Work instructions
Extract, without alteration, each line from the start of the listing to the line bearing "sun.location = (-200, -50, 300)".

[Start of Stored data]

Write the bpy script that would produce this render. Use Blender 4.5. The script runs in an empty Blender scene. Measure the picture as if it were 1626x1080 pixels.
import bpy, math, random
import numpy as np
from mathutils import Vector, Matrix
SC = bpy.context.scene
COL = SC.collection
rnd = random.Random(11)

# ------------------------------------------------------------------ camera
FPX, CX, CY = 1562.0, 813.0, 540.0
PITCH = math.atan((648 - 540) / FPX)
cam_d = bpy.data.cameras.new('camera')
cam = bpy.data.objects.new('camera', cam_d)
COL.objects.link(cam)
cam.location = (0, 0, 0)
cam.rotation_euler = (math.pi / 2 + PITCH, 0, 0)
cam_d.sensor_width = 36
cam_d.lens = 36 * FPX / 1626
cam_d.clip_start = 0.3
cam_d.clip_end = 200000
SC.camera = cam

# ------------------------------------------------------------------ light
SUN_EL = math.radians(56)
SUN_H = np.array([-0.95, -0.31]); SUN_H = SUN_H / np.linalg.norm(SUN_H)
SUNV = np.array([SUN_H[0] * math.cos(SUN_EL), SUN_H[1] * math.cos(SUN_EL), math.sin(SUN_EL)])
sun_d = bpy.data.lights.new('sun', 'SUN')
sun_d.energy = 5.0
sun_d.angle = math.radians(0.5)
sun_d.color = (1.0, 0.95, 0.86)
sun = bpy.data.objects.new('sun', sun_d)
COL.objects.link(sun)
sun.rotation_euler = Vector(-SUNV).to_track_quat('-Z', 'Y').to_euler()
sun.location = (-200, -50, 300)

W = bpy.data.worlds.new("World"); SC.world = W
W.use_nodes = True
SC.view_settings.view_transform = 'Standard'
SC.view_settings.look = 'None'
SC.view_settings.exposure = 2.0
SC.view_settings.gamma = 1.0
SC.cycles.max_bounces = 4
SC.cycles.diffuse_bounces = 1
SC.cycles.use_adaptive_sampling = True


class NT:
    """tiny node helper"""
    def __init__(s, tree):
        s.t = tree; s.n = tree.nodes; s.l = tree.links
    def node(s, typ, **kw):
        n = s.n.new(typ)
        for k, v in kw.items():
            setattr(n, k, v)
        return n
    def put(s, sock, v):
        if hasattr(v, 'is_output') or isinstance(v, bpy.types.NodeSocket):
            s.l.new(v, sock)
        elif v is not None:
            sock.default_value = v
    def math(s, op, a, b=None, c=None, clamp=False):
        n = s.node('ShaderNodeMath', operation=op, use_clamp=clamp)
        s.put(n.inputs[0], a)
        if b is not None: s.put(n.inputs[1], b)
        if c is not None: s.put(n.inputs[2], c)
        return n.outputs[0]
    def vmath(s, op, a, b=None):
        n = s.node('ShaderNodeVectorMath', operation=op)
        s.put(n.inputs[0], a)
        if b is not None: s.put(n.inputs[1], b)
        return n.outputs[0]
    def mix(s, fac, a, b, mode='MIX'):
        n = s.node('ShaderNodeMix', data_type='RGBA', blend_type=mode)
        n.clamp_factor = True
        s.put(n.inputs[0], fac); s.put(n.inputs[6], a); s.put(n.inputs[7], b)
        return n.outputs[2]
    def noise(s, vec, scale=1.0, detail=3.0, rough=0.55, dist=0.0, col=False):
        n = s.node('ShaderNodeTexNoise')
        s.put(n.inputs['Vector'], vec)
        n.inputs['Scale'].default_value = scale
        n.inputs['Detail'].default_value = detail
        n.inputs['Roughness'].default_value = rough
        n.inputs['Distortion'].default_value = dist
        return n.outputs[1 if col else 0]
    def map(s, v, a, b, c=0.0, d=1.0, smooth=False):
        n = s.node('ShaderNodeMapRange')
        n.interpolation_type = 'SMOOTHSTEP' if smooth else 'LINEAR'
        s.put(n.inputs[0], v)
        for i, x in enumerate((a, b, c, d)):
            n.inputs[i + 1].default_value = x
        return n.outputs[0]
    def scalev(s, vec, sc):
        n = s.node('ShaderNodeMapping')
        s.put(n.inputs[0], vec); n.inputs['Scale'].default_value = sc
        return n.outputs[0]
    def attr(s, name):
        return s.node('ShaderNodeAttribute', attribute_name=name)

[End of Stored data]

Solution
Write the bpy script that would produce this render. Use Blender 4.5. The script runs in an empty Blender scene. Measure the picture as if it were 1626x1080 pixels.
import bpy, math, random
import numpy as np
from mathutils import Vector, Matrix
SC = bpy.context.scene
COL = SC.collection
rnd = random.Random(11)

# ------------------------------------------------------------------ camera
FPX, CX, CY = 1562.0, 813.0, 540.0
PITCH = math.atan((648 - 540) / FPX)
cam_d = bpy.data.cameras.new('camera')
cam = bpy.data.objects.new('camera', cam_d)
COL.objects.link(cam)
cam.location = (0, 0, 0)
cam.rotation_euler = (math.pi / 2 + PITCH, 0, 0)
cam_d.sensor_width = 36
cam_d.lens = 36 * FPX / 1626
cam_d.clip_start = 0.3
cam_d.clip_end = 200000
SC.camera = cam

# ------------------------------------------------------------------ light
SUN_EL = math.radians(56)
SUN_H = np.array([-0.95, -0.31]); SUN_H = SUN_H / np.linalg.norm(SUN_H)
SUNV = np.array([SUN_H[0] * math.cos(SUN_EL), SUN_H[1] * math.cos(SUN_EL), math.sin(SUN_EL)])
sun_d = bpy.data.lights.new('sun', 'SUN')
sun_d.energy = 5.0
sun_d.angle = math.radians(0.5)
sun_d.color = (1.0, 0.95, 0.86)
sun = bpy.data.objects.new('sun', sun_d)
COL.objects.link(sun)
sun.rotation_euler = Vector(-SUNV).to_track_quat('-Z', 'Y').to_euler()
sun.location = (-200, -50, 300)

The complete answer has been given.